Olusegun Ariyo, Taiwo Popoola
Even though more areas of concern are being touted regarding the quality and authenticity of President Bola Ahmed Tinubu’s Tax Reform bill at the National Assembly, former Speaker of the House of Representatives, Yakubu Dogara, his Deputy and other stakeholders in the tax industry may have thrown their weight behind the bills, saying the time for it is now.
The support for the controversial bills could be inferred from the submission of the Governor of Nasarawa State, Abdullahi Sule who spoke on behalf of 36 State Governors during a Town Hall conversation on the bills through a telephone conversation aired by Channels Television and that which is Monitored by Urban Express News Online
prominent Nigerians like former Speaker of the House of Representatives, Yakubu Dogara, the Chief Executive Officer of Global Investments and Trade Company, Baba Yusuf, the Chairman of the Presidential Committee on Fiscal Policy and Tax Reform, Mr Taiwo Oyedele, asserted that the time for the reform is now.
Governor Abdullahi Sule who made his contribution at the end of the televised programme via telephone, said if the Town Hall had taken place earlier, the Governors wouldn’t have taken the position they took for withdrawal of the bills from the National Assembly a few weeks ago.
He specifically told Nigerians that had clarifications made by the Chairman of the Presidential Committee, which came up with the bills, Mr Taiwo Oyedele at the Town Hall conversation on the new formula for distribution of Value Added Tax, VAT, among the three tiers of government, known to governors a few weeks back, reservations expressed about the reform, wouldn’t have arisen.
“I have listened to clarifications made on perceived misgivings by the Governors’ forum and some other critical stakeholders about the Tax Reform bills and getting inclined to the proposed reform, particularly in the area of elimination of multiple taxation.
“Some of us who are governors today, were in the recent past, key players in the companies that generate and pay heavy VAT to government coffers and clearly understand the lopsidedness of proceeds sharing being aimed to correct now.
“Specifically, if Mr Taiwo Oyedele had informed the governors that a new model of 60% VAT distribution for better equity is part of the reform as he clarified at this Town Hall Conversation, there wouldn’t have been much disagreement from the onset, meaning that the conversation being done now, was what the Governors’ forum requested for before forging ahead with processing the bill for consideration at the National Assembly”, he said.
Mr Oyedele had in his earlier clarification on some misconceived provisions of the reform bills, explained that the proposed tax reform aimed at shared prosperity for all Nigerians by exempting the vulnerable or the poor from personal income tax and shifting that to those that are gainfully employed, earning up to N1.5 million annually.
According to him, the proposed reform will address the most contentious issue of VAT distribution with a new formula driven by equity and shared prosperity.
He said: “The current formula for sharing VAT among states is based on 20% derivation, 50% equality and 30% population. The tax reform proposes a different model of derivation which will attribute VAT to the place of supply and consumption rather than the current model which attributes VAT to the state where it is remitted thereby favouring states with company headquarters.

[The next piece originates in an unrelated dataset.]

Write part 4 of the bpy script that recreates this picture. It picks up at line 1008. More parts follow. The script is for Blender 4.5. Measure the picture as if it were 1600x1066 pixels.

“Further, derivation under the new model will account for 60% of VAT distribution for better equity and to discourage any state from seeking to administer VAT as a state tax, which will not only result in much lower revenue for all tiers of government but will impose a higher burden on businesses”.
He also debunked the insinuation that some provisions of the tax reform bills, aim at liquidating public agencies like the National Agency for Science and Engineering Infrastructure, NASENI, Tertiary Education Trust Fund, TETFund.
The former Speaker of the House of Representatives, Yakubu Dogara, posited at the Town Hall Conversation that the proposed tax reform will fetch the Northern part of the country $250 billion in years to come from livestock and exploration of mineral resources.
He said he had read through the four bills and discovered that they are well intended for the economic revival of the country and wealth creation for Nigerians.
He admonished Northern leaders, particularly, Governors, not to wear a cap of regionalism or religiosity at this time but that of leadership.
“Time is always ripe to do right. The time to carry out the proposed tax reform based on the four bills I’ve personally read is now and not tomorrow.
“For us in the North, the proposed reform is challenging us to look inward by keying into the $ 2..5 trillion =global Livestock market through the Livestock Ministry recently created.
“Leveraging on the Livestock market and managing other resources prudently, based on projections by experts, will in no distant time, make the North earn about $25 billion from the $2.5 trillion global livestock market.”
Similarly, the Chief Executive Officer of Global Investment and Trade Company, Mallam Buba Yusuf, described the reform bills as well envisioned for the revival of the Nation’s economy through competitive revenue generation and distribution.